- [Description of the task]: Give back an exact copy of the lines from the start of the material through the line bearing "TH=rad(30); TR=rad(8); T37=rad(37)". Include both ends and nothing else.

- [Material for this exercise]:
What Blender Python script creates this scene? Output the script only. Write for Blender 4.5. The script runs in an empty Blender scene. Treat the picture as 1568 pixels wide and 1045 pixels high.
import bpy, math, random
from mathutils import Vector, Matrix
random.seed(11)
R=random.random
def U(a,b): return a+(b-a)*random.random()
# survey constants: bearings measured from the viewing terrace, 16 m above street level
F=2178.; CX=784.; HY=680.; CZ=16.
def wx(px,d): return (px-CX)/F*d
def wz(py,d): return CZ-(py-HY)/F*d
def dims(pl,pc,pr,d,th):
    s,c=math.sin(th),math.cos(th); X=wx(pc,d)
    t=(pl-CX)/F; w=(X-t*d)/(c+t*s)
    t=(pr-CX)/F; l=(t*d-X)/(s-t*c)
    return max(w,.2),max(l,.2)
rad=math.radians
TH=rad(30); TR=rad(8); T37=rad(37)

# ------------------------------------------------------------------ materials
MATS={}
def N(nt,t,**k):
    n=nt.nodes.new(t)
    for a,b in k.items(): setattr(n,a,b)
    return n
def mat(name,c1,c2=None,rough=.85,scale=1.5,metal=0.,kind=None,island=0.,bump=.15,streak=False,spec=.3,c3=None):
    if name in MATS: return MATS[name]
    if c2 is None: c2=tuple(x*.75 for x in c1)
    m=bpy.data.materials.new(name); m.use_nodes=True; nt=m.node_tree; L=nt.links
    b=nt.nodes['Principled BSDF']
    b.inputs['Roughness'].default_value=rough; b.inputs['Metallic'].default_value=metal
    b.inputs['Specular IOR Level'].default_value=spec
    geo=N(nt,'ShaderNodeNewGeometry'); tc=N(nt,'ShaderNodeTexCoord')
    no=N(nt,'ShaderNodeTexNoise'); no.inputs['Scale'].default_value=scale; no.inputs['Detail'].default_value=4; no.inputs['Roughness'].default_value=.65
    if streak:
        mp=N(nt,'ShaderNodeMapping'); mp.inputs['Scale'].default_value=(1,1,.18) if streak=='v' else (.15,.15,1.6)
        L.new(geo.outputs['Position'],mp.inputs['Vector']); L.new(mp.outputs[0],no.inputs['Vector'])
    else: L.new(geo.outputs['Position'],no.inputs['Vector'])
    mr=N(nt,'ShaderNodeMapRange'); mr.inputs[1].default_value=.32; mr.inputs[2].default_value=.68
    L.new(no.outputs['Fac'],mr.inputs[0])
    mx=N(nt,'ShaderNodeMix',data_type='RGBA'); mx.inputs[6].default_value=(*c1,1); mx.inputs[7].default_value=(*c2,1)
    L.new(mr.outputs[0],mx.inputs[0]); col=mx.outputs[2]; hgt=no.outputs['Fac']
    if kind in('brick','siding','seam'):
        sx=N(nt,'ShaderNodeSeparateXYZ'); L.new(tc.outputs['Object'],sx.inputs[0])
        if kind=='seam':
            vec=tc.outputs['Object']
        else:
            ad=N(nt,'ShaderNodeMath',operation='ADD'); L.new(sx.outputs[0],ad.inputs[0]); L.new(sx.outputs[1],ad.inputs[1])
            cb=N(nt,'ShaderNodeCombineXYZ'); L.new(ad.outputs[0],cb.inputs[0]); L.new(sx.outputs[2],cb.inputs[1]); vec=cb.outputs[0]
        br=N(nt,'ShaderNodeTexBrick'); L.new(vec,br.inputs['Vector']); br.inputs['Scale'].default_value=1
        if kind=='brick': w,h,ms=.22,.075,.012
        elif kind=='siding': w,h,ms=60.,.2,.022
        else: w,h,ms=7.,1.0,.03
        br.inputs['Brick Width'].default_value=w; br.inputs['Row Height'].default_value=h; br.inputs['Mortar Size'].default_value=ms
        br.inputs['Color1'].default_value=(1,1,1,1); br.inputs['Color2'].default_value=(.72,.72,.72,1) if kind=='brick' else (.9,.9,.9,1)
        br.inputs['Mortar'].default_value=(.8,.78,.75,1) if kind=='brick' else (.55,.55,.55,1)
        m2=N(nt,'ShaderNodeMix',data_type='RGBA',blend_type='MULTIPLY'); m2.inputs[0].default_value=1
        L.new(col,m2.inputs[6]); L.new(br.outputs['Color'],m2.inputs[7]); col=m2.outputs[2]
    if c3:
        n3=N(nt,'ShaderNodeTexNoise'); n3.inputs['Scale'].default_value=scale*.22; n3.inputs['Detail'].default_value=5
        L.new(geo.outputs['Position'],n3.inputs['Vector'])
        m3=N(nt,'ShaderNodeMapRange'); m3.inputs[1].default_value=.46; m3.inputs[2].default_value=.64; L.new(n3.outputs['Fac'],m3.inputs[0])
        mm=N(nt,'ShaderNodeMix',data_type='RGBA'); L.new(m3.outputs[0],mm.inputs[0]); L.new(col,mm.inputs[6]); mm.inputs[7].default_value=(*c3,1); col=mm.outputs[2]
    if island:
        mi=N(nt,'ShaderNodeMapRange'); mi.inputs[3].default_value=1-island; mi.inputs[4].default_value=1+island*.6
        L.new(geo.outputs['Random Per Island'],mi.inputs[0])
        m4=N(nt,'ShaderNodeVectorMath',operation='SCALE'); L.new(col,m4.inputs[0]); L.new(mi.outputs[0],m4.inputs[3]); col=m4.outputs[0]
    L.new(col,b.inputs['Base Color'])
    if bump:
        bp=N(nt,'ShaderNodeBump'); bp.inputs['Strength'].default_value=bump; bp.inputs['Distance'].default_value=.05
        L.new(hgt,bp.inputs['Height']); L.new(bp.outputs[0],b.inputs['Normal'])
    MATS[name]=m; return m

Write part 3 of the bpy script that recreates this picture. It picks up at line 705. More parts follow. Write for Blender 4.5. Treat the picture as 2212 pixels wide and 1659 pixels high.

- [The response]:
What Blender Python script creates this scene? Output the script only. Write for Blender 4.5. The script runs in an empty Blender scene. Treat the picture as 1568 pixels wide and 1045 pixels high.
import bpy, math, random
from mathutils import Vector, Matrix
random.seed(11)
R=random.random
def U(a,b): return a+(b-a)*random.random()
# survey constants: bearings measured from the viewing terrace, 16 m above street level
F=2178.; CX=784.; HY=680.; CZ=16.
def wx(px,d): return (px-CX)/F*d
def wz(py,d): return CZ-(py-HY)/F*d
def dims(pl,pc,pr,d,th):
    s,c=math.sin(th),math.cos(th); X=wx(pc,d)
    t=(pl-CX)/F; w=(X-t*d)/(c+t*s)
    t=(pr-CX)/F; l=(t*d-X)/(s-t*c)
    return max(w,.2),max(l,.2)
rad=math.radians
TH=rad(30); TR=rad(8); T37=rad(37)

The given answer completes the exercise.